## Aim:
Starting at the top of the listing, extract every line up to and including the one with "PI = math.pi". Pictures stay out of the copy.

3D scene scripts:
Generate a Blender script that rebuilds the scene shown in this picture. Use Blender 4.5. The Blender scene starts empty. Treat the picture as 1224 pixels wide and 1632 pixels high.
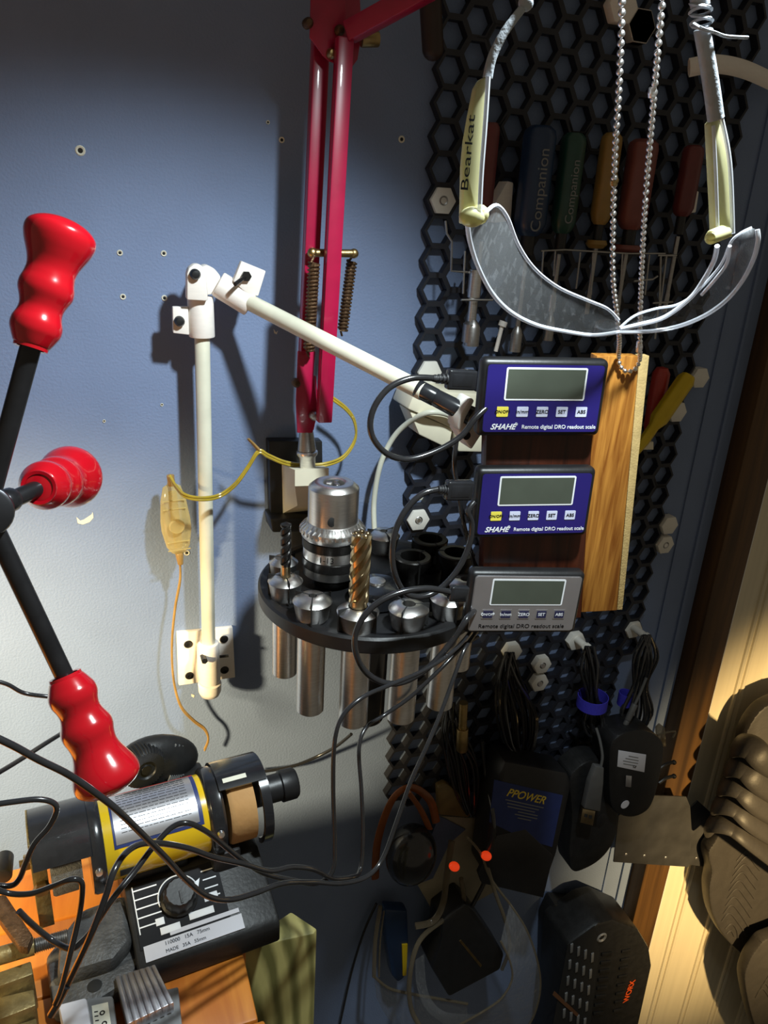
import bpy, bmesh, math, random
from mathutils import Vector, Matrix, Quaternion
rnd = random.Random(7)
C = bpy.context.scene.collection
S = bpy.context.scene
PI = math.pi

# ------------------------------------------------------------------ camera
F = 1225.0                      # focal length in pixels of the 1224x1632 frame
YAW, DIST, CAMZ = 22.0, 0.75, 1.45
_up = -Vector((430-612, -(3900-816), -F)).normalized()
_f = (Vector((0, 0, -1)) - _up*_up.dot(Vector((0, 0, -1)))).normalized()
_r = _f.cross(_up)
_a = math.radians(YAW)
_X = math.cos(_a)*_r + math.sin(_a)*_f
_Y = -math.sin(_a)*_r + math.cos(_a)*_f
R3 = Matrix((_X, _Y, _up))
CAM = Vector((0, -DIST, CAMZ))
cd = bpy.data.cameras.new('camera'); cam = bpy.data.objects.new('camera', cd); C.objects.link(cam)
cam.matrix_world = Matrix.Translation(CAM) @ R3.to_4x4()
cd.sensor_fit = 'VERTICAL'; cd.sensor_height = 32; cd.sensor_width = 24
cd.lens = F/1632*32; cd.clip_start = .01; cd.clip_end = 50
S.camera = cam

def ray(px, py): return R3 @ Vector(((px-612)/F, -(py-816)/F, -1.0))
def W(px, py, d=0.0):           # point seen at a pixel, d metres in front of the back wall
    r = ray(px, py); return CAM + r*((-d-CAM.y)/r.y)
def H(px, py, z):               # point seen at a pixel at height z
    r = ray(px, py); return CAM + r*((z-CAM.z)/r.z)
def Zc(px, py, zc): return CAM + ray(px, py)*zc
def mpp(p): return (-(R3.transposed() @ (Vector(p)-CAM)).z)/F    # metres per pixel at a point
def dfor(a, b, w): return DIST - DIST*w/(W(*a)-W(*b)).length

# ------------------------------------------------------------------ light
S.view_settings.view_transform = 'Standard'; S.view_settings.look = 'None'
S.view_settings.gamma = 1; S.view_settings.use_curve_mapping = False
S.view_settings.exposure = 0.0
wd = bpy.data.worlds.new('world'); S.world = wd; wd.use_nodes = True
wd.node_tree.nodes['Background'].inputs[0].default_value = (1.0, .86, .64, 1)
wd.node_tree.nodes['Background'].inputs[1].default_value = 0.12
def lamp(name, kind, loc, tgt, col, power, **k):
    l = bpy.data.lights.new(name, kind); o = bpy.data.objects.new(name, l); C.objects.link(o)
    l.color = col; l.energy = power
    for a, b in k.items(): setattr(l, a, b)
    o.location = loc; o.rotation_euler = (Vector(tgt)-Vector(loc)).to_track_quat('-Z', 'Y').to_euler()
    return o
KEY = Vector((.27, -.50, 1.735))
lamp('desk_lamp_light', 'SPOT', KEY, KEY+Vector((-.24, .30, -.74)), (.86, .97, 1.0), 27.0, shadow_soft_size=.02, spot_size=math.radians(92), spot_blend=.78)
lamp('bench_lamp_left', 'SPOT', (-.60, -.55, 1.28), (-.15, 0, .88), (1.0, .78, .42), 115.0, shadow_soft_size=.035, spot_size=math.radians(60), spot_blend=1.0)
lamp('room_lamp_right', 'SPOT', (.98, -1.35, .95), (1.10, 0, .47), (1.0, .70, .32), 190.0, shadow_soft_size=.03, spot_size=math.radians(40), spot_blend=.9)

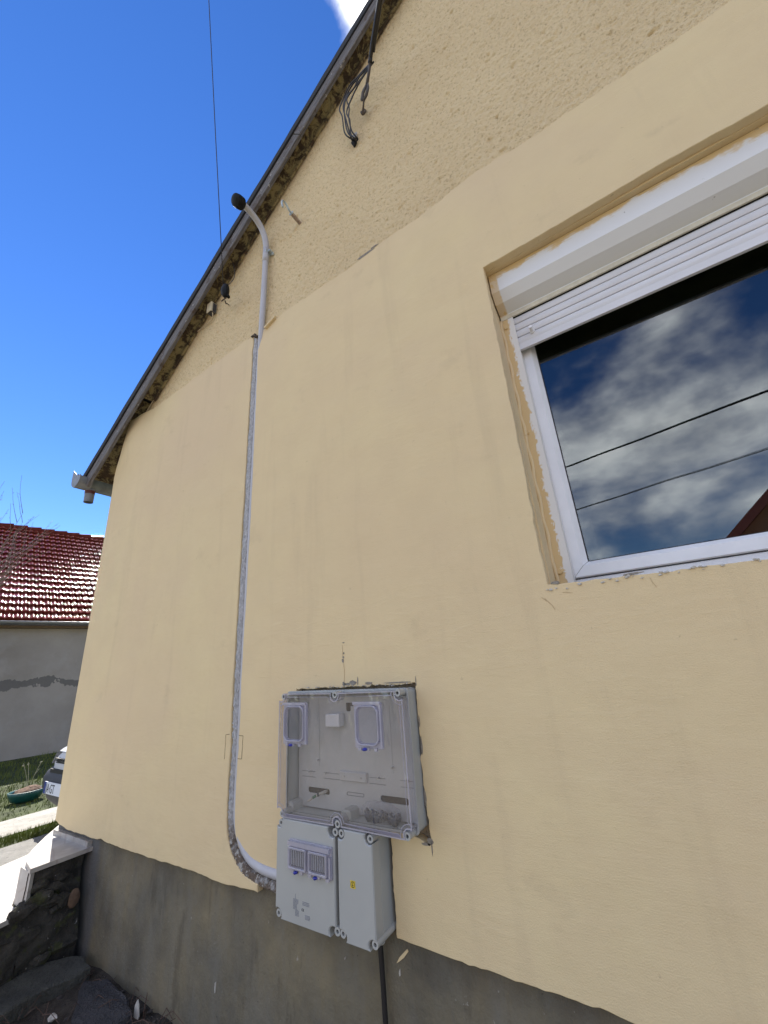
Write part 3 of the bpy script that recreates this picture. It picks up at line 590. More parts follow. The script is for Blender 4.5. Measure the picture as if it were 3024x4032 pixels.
# half-octagonal cover seen from below; profile in y,z
prof = [(0.062, WZ1 - 0.002), (0.062, 1.570), (0.096, 1.527), (0.150, 1.503), (0.150, 1.497), (0.2615, 1.497), (0.2615, WZ1 - 0.002)]
MB().prism(prof, WX0 + 0.005, WX1 - 0.004, plane='yz', ch=0.001).build("shutter_box", 'boxpaint', win)
MB().box(WX0 + 0.006, WX1 - 0.005, 0.148, 0.156, 1.474, 1.496).build("box_lip", 'lip', win)
MB().box(WX0 + 0.058, WX1 - 0.006, 0.158, 0.20, 1.470, 1.4965).build("shutter_gap", 'dark', win)
for a, b in ((WX1 - 0.060, WX1 - 0.002), (WX0 + 0.003, WX0 + 0.060)):
    rl = MB()
    rl.box(a, b, 0.150, 0.155, WZ0 - 0.02, 1.473).box(a, b, 0.176, 0.196, WZ0 - 0.02, 1.473)
    rl.box(a, a + 0.02, 0.155, 0.176, WZ0 - 0.02, 1.473) if a < 0 else rl.box(b - .02, b, 0.155, 0.176, WZ0 - 0.02, 1.473)
    if a > 0: rl.build('guide_rail', 'pvc', win)
rl.tube([(WX0 + 0.022, 0.1505, 1.425), (WX0 + 0.022, 0.143, 1.425)], [0.009, 0.007], 10)
rl.tube([(WX0 + 0.020, 0.1505, 0.265), (WX0 + 0.020, 0.141, 0.265)], [0.012, 0.009], 10)
rl.tube([(WX0 + 0.014, 0.1505, 0.86), (WX0 + 0.014, 0.142, 0.86)], [0.010, 0.006], 10)
rl.build("guide_rail", 'rail', win, True, 30)
# caulk bead between rail and reveal
pts = []
for i in range(40):
    z = lerp(0.21, 1.47, i / 39); pts.append((WX0 + 0.004 + 0.003 * math.sin(i * 1.3), 0.146 + 0.002 * math.sin(i * 2.1), z))
MB().tube(pts, 0.0075, 8).build("caulk_bead", 'smooth', win, True)
SZ0 = 1.284; pitch = 0.0395
sa, sb = WX0 + 0.052, WX1 - 0.052
s_ = MB(); zcur = SZ0 + 0.034
s_.prism([(0.158, SZ0), (0.172, SZ0), (0.172, SZ0 + 0.033), (0.158, SZ0 + 0.033)], sa, sb, plane='yz', ch=0.001)
for i in range(5):
    z0 = SZ0 + 0.0345 + i * pitch
    pr = [(0.170, z0), (0.170, z0 + pitch - 0.003)] + [(0.163 - 0.0045 * math.sin(math.pi * t), z0 + (pitch - 0.004) * t + .0005) for t in (0.98, 0.82, 0.65, 0.5, 0.35, 0.18, 0.02)]
    s_.prism(pr, sa, sb, plane='yz')
s_.build("shutter_slats", 'slat', win)
MB().box(sa, sb, 0.171, 0.1735, SZ0 + 0.01, 1.49).build("slat_backing", 'olive', win)
st = MB().tube([(-0.142, 0.161, 1.352), (-0.142, 0.152, 1.352)], [0.0115, 0.0115], 14).tube([(-0.142, 0.153, 1.352), (-0.142, 0.121, 1.352)], [0.0085, 0.0078], 8)
st.build("shutter_stop", 'pvc', win, True, 40)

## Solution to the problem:
Generate a Blender script that rebuilds the scene shown in this picture. Use Blender 4.5. The Blender scene starts empty. Treat the picture as 1224 pixels wide and 1632 pixels high.
import bpy, bmesh, math, random
from mathutils import Vector, Matrix, Quaternion
rnd = random.Random(7)
C = bpy.context.scene.collection
S = bpy.context.scene
PI = math.pi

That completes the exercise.